Dieser Fokus auf E-Autos ist auch sinnvoll, weil der Strom hier direkt
bzw. ohne Umwandlungsverluste und somit besonders effizient genutzt
wird. Wenn der Strom jedoch in Wasserstoff umgewandelt wird, geht viel
Energie verloren. Im Vergleich zur E-Mobilität braucht man für
Wasserstoffantriebe zwei- bis dreimal so viel Stromeinsatz.
Noch schlechter ist die Energiebilanz, wenn der Wasserstoff zu E-Fuels
weiterverarbeitet wird. Für das Fahren mit E-Fuels braucht man rund
fünfmal so viel Strom wie bei der direkten Stromnutzung in E-Autos.
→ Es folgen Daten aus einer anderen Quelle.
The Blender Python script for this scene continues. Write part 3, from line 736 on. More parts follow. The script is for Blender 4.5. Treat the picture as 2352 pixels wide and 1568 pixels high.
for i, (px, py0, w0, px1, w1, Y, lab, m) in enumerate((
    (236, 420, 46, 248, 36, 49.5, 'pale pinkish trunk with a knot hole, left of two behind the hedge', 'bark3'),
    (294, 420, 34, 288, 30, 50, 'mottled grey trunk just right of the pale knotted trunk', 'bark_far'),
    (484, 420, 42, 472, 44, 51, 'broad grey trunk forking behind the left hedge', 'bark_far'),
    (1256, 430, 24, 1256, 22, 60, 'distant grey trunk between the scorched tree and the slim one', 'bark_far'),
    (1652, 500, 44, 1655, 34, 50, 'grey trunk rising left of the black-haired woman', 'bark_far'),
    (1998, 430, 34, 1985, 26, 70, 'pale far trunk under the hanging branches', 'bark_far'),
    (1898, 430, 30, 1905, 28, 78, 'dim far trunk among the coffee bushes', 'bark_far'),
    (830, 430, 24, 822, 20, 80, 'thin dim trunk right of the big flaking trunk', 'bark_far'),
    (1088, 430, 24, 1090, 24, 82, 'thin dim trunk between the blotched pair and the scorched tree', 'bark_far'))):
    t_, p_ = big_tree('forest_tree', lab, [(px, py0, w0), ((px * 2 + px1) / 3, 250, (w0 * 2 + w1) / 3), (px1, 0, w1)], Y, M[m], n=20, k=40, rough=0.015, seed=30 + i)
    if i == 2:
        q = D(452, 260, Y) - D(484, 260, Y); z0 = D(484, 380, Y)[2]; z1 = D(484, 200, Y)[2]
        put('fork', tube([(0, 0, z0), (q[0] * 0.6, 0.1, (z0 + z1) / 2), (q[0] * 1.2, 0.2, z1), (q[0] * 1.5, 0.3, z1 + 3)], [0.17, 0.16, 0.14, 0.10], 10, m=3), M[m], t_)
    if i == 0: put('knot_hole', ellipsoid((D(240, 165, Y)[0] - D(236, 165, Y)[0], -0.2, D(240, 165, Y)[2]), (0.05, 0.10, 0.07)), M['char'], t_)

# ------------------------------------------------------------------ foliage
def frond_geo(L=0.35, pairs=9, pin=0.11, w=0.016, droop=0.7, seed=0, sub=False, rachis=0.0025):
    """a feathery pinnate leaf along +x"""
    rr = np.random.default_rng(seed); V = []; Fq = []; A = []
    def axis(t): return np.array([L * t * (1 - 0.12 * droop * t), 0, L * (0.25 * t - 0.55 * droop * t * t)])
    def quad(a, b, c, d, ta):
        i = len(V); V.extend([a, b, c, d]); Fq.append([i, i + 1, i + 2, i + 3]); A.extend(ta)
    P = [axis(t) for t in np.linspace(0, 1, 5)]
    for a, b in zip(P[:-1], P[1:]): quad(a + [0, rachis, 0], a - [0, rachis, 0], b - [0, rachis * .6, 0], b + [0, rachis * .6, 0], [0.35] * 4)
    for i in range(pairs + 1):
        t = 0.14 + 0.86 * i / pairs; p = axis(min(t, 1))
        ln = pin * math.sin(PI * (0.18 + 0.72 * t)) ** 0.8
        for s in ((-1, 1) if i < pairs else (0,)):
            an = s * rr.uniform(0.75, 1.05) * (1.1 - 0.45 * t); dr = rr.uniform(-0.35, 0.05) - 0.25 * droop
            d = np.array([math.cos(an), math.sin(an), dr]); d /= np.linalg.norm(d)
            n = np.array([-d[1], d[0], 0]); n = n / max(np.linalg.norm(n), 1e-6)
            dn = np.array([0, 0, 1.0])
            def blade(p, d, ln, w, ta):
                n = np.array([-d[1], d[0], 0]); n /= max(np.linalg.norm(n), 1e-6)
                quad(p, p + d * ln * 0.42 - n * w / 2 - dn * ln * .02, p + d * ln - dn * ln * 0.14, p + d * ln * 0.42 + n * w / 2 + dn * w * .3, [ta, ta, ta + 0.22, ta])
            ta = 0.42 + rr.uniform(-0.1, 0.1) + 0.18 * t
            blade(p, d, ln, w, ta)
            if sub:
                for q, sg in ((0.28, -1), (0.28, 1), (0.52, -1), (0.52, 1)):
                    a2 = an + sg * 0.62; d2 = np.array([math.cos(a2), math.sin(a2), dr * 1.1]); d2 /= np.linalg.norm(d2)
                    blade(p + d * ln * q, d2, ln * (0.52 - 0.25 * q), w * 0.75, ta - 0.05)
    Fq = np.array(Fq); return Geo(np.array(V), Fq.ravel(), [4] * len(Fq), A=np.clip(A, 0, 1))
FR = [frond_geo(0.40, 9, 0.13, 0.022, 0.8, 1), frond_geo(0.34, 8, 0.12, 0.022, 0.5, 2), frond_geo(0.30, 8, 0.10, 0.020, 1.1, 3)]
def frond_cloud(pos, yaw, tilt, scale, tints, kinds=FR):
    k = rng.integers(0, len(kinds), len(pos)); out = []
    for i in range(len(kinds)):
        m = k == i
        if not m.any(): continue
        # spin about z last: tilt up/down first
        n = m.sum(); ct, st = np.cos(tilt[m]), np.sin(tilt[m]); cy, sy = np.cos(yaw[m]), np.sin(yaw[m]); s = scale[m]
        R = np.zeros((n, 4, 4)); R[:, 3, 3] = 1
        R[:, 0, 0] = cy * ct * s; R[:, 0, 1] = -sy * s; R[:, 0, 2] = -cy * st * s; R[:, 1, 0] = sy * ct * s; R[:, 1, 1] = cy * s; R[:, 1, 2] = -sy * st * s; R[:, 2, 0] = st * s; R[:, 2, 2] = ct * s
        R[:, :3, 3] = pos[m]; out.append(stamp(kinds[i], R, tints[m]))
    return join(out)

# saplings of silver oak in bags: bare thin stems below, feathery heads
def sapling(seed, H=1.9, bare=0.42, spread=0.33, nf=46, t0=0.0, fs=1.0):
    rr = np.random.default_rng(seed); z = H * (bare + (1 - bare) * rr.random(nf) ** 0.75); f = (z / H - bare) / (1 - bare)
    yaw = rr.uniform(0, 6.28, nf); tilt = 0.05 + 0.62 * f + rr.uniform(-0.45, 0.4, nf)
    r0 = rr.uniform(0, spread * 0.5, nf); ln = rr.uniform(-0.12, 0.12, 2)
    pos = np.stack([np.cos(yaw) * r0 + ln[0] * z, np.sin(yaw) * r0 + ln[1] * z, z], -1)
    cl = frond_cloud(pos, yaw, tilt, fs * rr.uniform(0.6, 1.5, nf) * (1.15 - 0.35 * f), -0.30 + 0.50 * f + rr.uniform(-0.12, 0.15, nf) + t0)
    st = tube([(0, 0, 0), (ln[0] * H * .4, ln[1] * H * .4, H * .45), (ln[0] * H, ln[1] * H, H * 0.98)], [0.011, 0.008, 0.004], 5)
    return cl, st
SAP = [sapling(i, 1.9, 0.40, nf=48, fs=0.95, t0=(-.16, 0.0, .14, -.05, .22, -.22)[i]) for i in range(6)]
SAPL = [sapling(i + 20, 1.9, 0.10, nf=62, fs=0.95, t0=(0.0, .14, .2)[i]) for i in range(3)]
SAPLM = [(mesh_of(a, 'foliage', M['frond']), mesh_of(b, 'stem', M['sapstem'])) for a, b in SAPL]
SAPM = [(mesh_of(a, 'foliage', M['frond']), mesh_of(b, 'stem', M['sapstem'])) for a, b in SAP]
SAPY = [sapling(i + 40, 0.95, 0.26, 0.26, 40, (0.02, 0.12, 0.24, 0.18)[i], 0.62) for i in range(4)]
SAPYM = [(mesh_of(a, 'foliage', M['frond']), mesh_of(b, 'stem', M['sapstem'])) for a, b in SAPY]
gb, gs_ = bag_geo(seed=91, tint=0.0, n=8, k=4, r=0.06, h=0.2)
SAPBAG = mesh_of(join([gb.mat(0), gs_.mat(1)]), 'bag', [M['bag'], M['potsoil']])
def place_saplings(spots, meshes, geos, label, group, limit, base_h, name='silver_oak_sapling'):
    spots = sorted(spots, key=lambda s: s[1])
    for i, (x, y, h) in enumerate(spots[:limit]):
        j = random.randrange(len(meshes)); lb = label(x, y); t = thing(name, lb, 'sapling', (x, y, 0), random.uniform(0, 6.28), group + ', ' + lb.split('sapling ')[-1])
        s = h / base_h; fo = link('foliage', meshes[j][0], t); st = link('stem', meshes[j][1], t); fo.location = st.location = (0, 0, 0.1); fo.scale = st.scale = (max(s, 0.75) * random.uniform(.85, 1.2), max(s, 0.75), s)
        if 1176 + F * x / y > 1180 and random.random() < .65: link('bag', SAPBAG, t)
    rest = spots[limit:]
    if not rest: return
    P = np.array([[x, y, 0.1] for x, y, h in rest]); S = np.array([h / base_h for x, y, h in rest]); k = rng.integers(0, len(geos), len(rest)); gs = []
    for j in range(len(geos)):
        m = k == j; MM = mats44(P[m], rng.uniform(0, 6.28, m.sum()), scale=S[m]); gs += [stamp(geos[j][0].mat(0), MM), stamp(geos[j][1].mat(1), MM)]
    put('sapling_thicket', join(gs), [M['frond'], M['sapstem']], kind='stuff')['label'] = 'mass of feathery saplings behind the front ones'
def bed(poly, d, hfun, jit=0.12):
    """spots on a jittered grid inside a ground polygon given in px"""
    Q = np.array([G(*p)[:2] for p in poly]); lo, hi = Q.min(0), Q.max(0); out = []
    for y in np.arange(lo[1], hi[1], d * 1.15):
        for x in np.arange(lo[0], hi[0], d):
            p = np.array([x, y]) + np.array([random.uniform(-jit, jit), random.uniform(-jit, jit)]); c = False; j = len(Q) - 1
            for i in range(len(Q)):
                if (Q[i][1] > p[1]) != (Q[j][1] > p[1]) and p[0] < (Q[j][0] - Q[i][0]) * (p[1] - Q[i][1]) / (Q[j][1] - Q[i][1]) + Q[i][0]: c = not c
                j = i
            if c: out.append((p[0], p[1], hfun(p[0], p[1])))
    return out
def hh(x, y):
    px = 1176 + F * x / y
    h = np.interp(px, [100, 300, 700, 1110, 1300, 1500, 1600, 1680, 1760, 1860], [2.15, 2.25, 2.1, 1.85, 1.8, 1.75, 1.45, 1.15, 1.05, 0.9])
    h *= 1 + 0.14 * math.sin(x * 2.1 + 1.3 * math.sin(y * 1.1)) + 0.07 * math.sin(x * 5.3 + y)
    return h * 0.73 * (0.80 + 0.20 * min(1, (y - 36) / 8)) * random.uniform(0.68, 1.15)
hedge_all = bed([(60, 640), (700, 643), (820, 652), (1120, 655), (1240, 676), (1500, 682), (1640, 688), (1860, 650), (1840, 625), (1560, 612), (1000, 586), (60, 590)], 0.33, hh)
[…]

Der
Thinktank Agora Verkehrswende weist darauf hin, dass der Strombedarf
allein des Verkehrs in Deutschland im Jahr 2050 bei bis zu 914 TWh
liegen könnte, wenn der Verkehrssektor vorrangig mit strombasierten
Kraftstoffen dekarbonisiert würde, und damit größer wäre als die gesamte
Bruttostromerzeugung in Deutschland im Jahr 2016. Neben dem
Energieverlust sind auch die Kosten problematisch, denn diese betragen
für einen Liter E-Fuel derzeit bis zu 4,50 Euro. Außerdem wird es bis
zum Jahr 2030 keine signifikante Produktion von E-Fuels geben, sodass
sie sich nicht als verlässliches Klimaschutzinstrument eignen. Wer sich
gegen die E-Mobilität und für E-Fuels im Autoverkehr einsetzt, ist also
vor allem an der Rettung des Verbrennungsmotors interessiert und weniger
an bezahlbarer und klimafreundlicher Mobilität.
Abseits des Pkw-Bereichs ist der technologische Pfad noch offen.
Wasserstoff, Erdgas und v.a. die wertvollen E-Fuels müssen wir also für
die Bereiche vorhalten, wo es noch keine massentauglichen elektrischen
Antriebe gibt, aber die Emissionen trotzdem gesenkt werden müssen. Das
betrifft den Schiffs- und Flugverkehr sowie teilweise den schweren
Straßengüterverkehr.
Ich hoffe, ich konnte Ihnen weiterhelfen.